It’s been an eventful week around here.
Tristan graduated from preschool!
His face, as he walked down the aisle sporting his paper graduation cap, was beaming with pride. He waved to us with a huge grin plastered across his face, proud of himself for reaching this milestone and so happy to have his family all there to witness.
It was a special morning. I will even admit to shedding a few tears as he marched down the aisle with his classmates to the melodies of “Pomp and Circumstance.”
Yeah, I know. It’s just preschool. It’s just that to me this graduation was so symbolic. He started out a 2.5 year old toddler, not yet able to fully express himself in a voice that still very much carried notes of babyhood. He’s now an energetic 4 year old with his own thoughts and ideas and dreams of becoming a pilot and a lambscaper (er… that’s landscaper.)
It’s an event like this that propels my mind forward. I imagine all the accomplishments and graduations that await us. I think about the kind, conscientious boy I am trying to raise, knowing that one day he will be a father, a husband. And most close to home, I think about the first day of kindergarten, sneaking up on us oh so quickly.
This morning I had to stop for a school bus as a little girl was getting on, and I imagined Tristan on his first morning of school, walking up those steps, wearing his new little backpack, bravely looking back to wave, and I know I’ll feel it welling up inside.
I’ll hold it in, myself bravely smiling and waving back, but as soon as the doors close and the bus drives away, I know they will come.
The tears. I know they will come.
Tears of pride that my big boy is going off to school and starting a new adventure.
Tears of sadness that our days won’t be spent together anymore.
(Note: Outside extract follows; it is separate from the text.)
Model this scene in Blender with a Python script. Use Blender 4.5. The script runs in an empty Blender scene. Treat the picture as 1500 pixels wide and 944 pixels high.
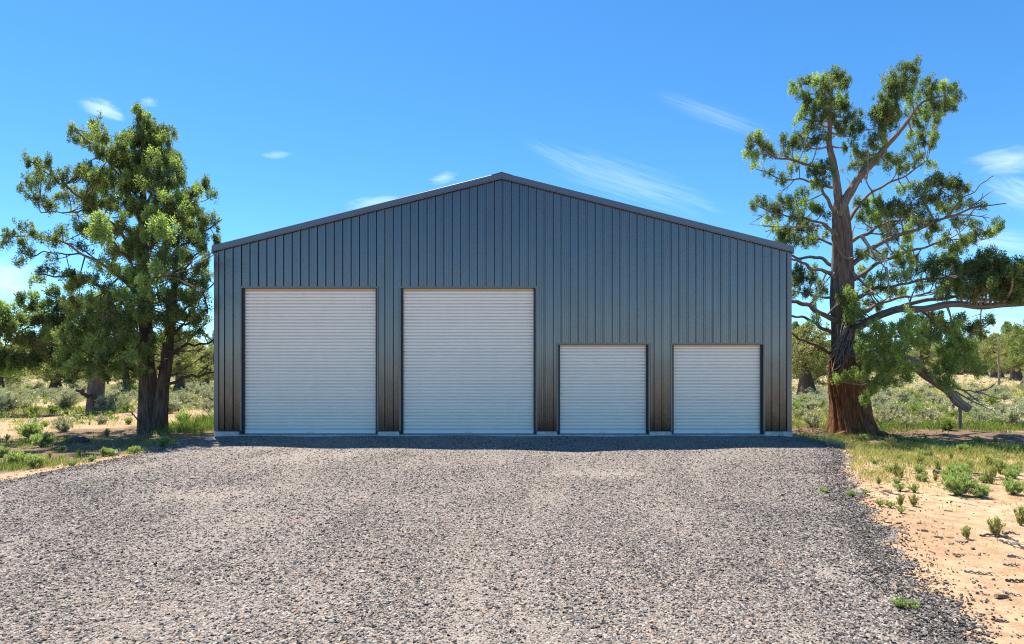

Like any mother, I have some worries. I wish that I could just protect him from the world forever. But I know that that’s not the way it is. I know that my job is to prepare him to go off and be strong and kind and friendly and generous and fun loving and adventurous…
Yet I worry about not being there when he falls down on the playground and scrapes himself. I know someone will give him a band-aid and send him back on his way. But I won’t be there to kiss his knee.
I worry about the first time he feels the sting of someone not being kind to him on the playground.
I love my boy so much. Why wouldn’t everyone want to be kind to him and be his friend? But I know that’s not the way the world works and kids can be mean.
All I can do is love him and teach him that he is kind and capable and deserving… and the rest shall fall into place.